Abstract

Belowground respiration is typically the largest flux of carbon from terrestrial ecosystems to the atmosphere, making up >70% of total respiration in boreal forests. Recent work has shown that belowground respiration continues during the snow-covered season in boreal ecosystems, but few studies have made complementary measurements during the snow-free season and it remains uncertain what proportion of annual belowground respiration occurs during winter. Traditional models of the relationship between temperature and respiration assume fixed temperature sensitivity, but it has become clear that the apparent temperature sensitivity of belowground respiration increases as soils approach 0°C. Use of fixed temperature sensitivity to model carbon budgets of northern ecosystems may, therefore, yield misleading results.
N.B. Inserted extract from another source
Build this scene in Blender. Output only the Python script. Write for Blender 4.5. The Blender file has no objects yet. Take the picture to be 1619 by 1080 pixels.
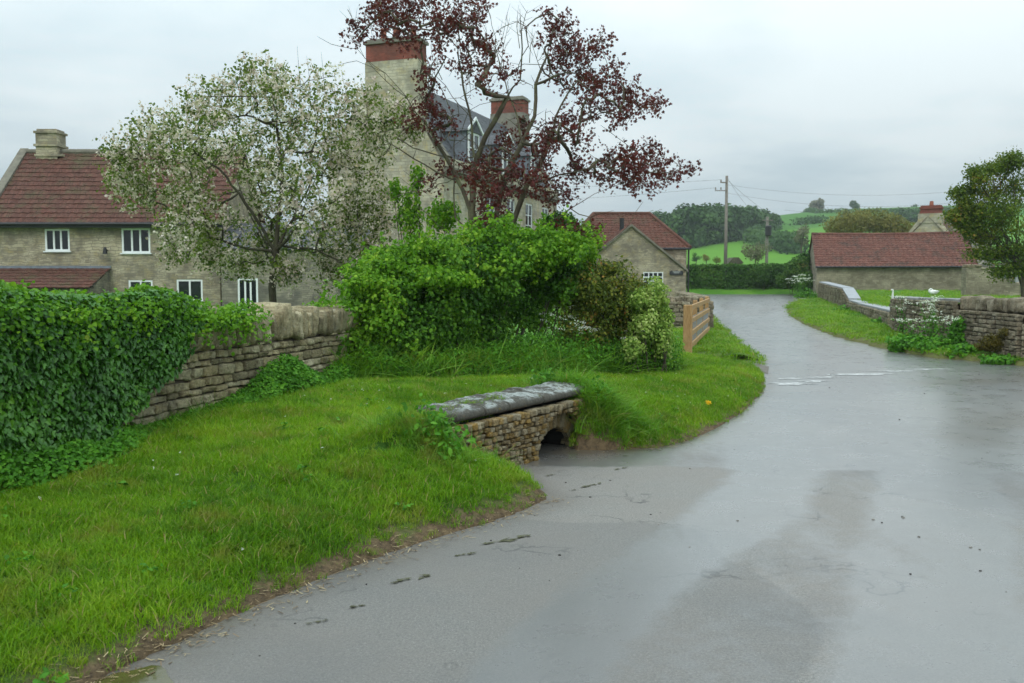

We measured belowground respiration monthly over 2 years in four ecosystems along an elevation gradient in south-central Alaska. Three models, representing different hypotheses about the relationship between temperature and respiration, were confronted with the data. A logistic model, which allows the temperature sensitivity to vary inversely with temperature, and a variation of the Q10 model, which allows the temperature sensitivity to vary seasonally, performed well at all sites and produced similar estimates of seasonal and annual belowground respiration. The traditional Q10 model performed poorly at all sites and overestimated respiration during the snow-covered season. Annual belowground respiration was generally greater than in ecosystems of interior Alaska, where winters are colder and summers are warmer and drier. Belowground respiration during the snow-covered season made up 6–15% of the annual total—a small, but sensitive, component of annual carbon budgets.